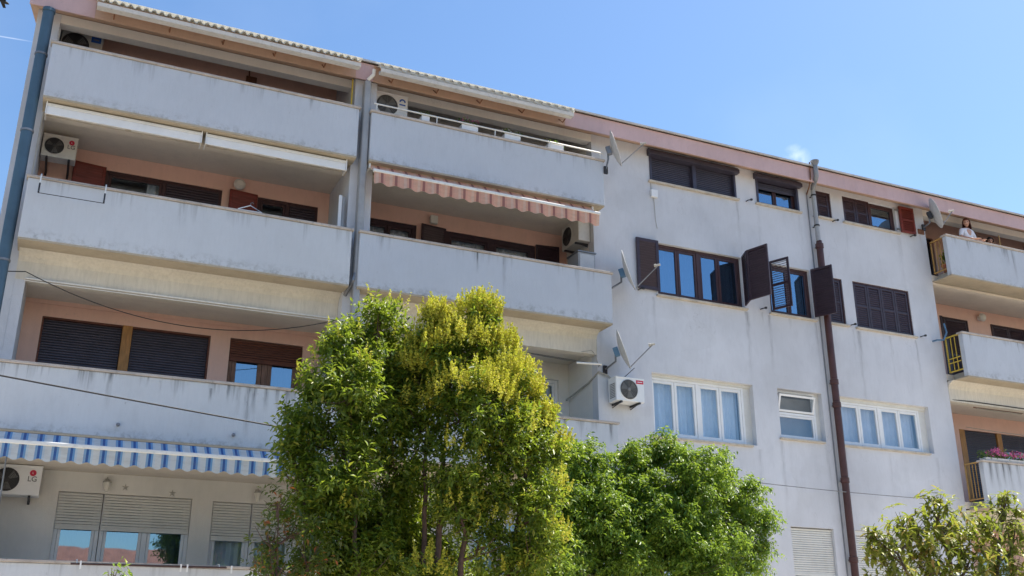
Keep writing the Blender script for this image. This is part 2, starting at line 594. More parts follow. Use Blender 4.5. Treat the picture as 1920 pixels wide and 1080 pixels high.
def empty(name, loc, label=None, cat=None, group=None):
    o = bpy.data.objects.new(name, None)
    o.empty_display_size = .2
    COL.objects.link(o)
    o.location = loc
    WLOC[o] = Vector(loc)
    tag(o, label, cat, group)
    return o


def tag(o, label=None, cat=None, group=None, kind=None):
    if label:
        o['label'] = label
    if cat:
        o['category'] = cat
    if group:
        o['group'] = group
    if kind:
        o['kind'] = kind
    return o


def wall_holes(x0, x1, z0, z1, yf, yb, holes):
    xs = sorted(set([x0, x1] + [h[0] for h in holes] + [h[1] for h in holes]))
    zs = sorted(set([z0, z1] + [h[2] for h in holes] + [h[3] for h in holes]))
    nx, nz = len(xs) - 1, len(zs) - 1

    def solid(i, k):
        if i < 0 or k < 0 or i >= nx or k >= nz:
            return False
        cx, cz = (xs[i] + xs[i + 1]) / 2, (zs[k] + zs[k + 1]) / 2
        return not any(h[0] < cx < h[1] and h[2] < cz < h[3] for h in holes)
    mb = MB()
    idx = {}

    def vid(i, k, b):
        key = (i, k, b)
        if key not in idx:
            idx[key] = len(mb.v)
            mb.v.append((xs[i], yb if b else yf, zs[k]))
        return idx[key]
    for i in range(nx):
        for k in range(nz):
            if not solid(i, k):
                continue
            mb.f.append((vid(i, k, 0), vid(i + 1, k, 0), vid(i + 1, k + 1, 0), vid(i, k + 1, 0)))
            mb.f.append((vid(i, k, 1), vid(i, k + 1, 1), vid(i + 1, k + 1, 1), vid(i + 1, k, 1)))
            for (di, dk, a, b) in ((-1, 0, (i, k), (i, k + 1)), (1, 0, (i + 1, k), (i + 1, k + 1)), (0, -1, (i, k), (i + 1, k)), (0, 1, (i, k + 1), (i + 1, k + 1))):
                if not solid(i + di, k + dk):
                    mb.f.append((vid(*a, 0), vid(*b, 0), vid(*b, 1), vid(*a, 1)))
    return mb


def text_mesh(s, size):
    cu = bpy.data.curves.new('lettering', 'FONT')
    cu.body = s
    cu.size = size
    cu.extrude = .002
    cu.align_x = 'CENTER'
    cu.align_y = 'CENTER'
    o = bpy.data.objects.new('lettering', cu)
    COL.objects.link(o)
    bpy.context.view_layer.update()
    dg = bpy.context.evaluated_depsgraph_get()
    me = bpy.data.meshes.new_from_object(o.evaluated_get(dg))
    bpy.data.objects.remove(o, do_unlink=True)
    vs = [tuple(v.co) for v in me.vertices]
    fs = [tuple(p.vertices) for p in me.polygons]
    bpy.data.meshes.remove(me)
    return vs, fs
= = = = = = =
Repeat the material verbatim. Do not carry over any picture.

Keep writing the Blender script for this image. This is part 2, starting at line 594. More parts follow. Use Blender 4.5. Treat the picture as 1920 pixels wide and 1080 pixels high.
def empty(name, loc, label=None, cat=None, group=None):
    o = bpy.data.objects.new(name, None)
    o.empty_display_size = .2
    COL.objects.link(o)
    o.location = loc
    WLOC[o] = Vector(loc)
    tag(o, label, cat, group)
    return o


def tag(o, label=None, cat=None, group=None, kind=None):
    if label:
        o['label'] = label
    if cat:
        o['category'] = cat
    if group:
        o['group'] = group
    if kind:
        o['kind'] = kind
    return o


def wall_holes(x0, x1, z0, z1, yf, yb, holes):
    xs = sorted(set([x0, x1] + [h[0] for h in holes] + [h[1] for h in holes]))
    zs = sorted(set([z0, z1] + [h[2] for h in holes] + [h[3] for h in holes]))
    nx, nz = len(xs) - 1, len(zs) - 1

    def solid(i, k):
        if i < 0 or k < 0 or i >= nx or k >= nz:
            return False
        cx, cz = (xs[i] + xs[i + 1]) / 2, (zs[k] + zs[k + 1]) / 2
        return not any(h[0] < cx < h[1] and h[2] < cz < h[3] for h in holes)
    mb = MB()
    idx = {}

    def vid(i, k, b):
        key = (i, k, b)
        if key not in idx:
            idx[key] = len(mb.v)
            mb.v.append((xs[i], yb if b else yf, zs[k]))
        return idx[key]
    for i in range(nx):
        for k in range(nz):
            if not solid(i, k):
                continue
            mb.f.append((vid(i, k, 0), vid(i + 1, k, 0), vid(i + 1, k + 1, 0), vid(i, k + 1, 0)))
            mb.f.append((vid(i, k, 1), vid(i, k + 1, 1), vid(i + 1, k + 1, 1), vid(i + 1, k, 1)))
            for (di, dk, a, b) in ((-1, 0, (i, k), (i, k + 1)), (1, 0, (i + 1, k), (i + 1, k + 1)), (0, -1, (i, k), (i + 1, k)), (0, 1, (i, k + 1), (i + 1, k + 1))):
                if not solid(i + di, k + dk):
                    mb.f.append((vid(*a, 0), vid(*b, 0), vid(*b, 1), vid(*a, 1)))
    return mb


def text_mesh(s, size):
    cu = bpy.data.curves.new('lettering', 'FONT')
    cu.body = s
    cu.size = size
    cu.extrude = .002
    cu.align_x = 'CENTER'
    cu.align_y = 'CENTER'
    o = bpy.data.objects.new('lettering', cu)
    COL.objects.link(o)
    bpy.context.view_layer.update()
    dg = bpy.context.evaluated_depsgraph_get()
    me = bpy.data.meshes.new_from_object(o.evaluated_get(dg))
    bpy.data.objects.remove(o, do_unlink=True)
    vs = [tuple(v.co) for v in me.vertices]
    fs = [tuple(p.vertices) for p in me.polygons]
    bpy.data.meshes.remove(me)
    return vs, fs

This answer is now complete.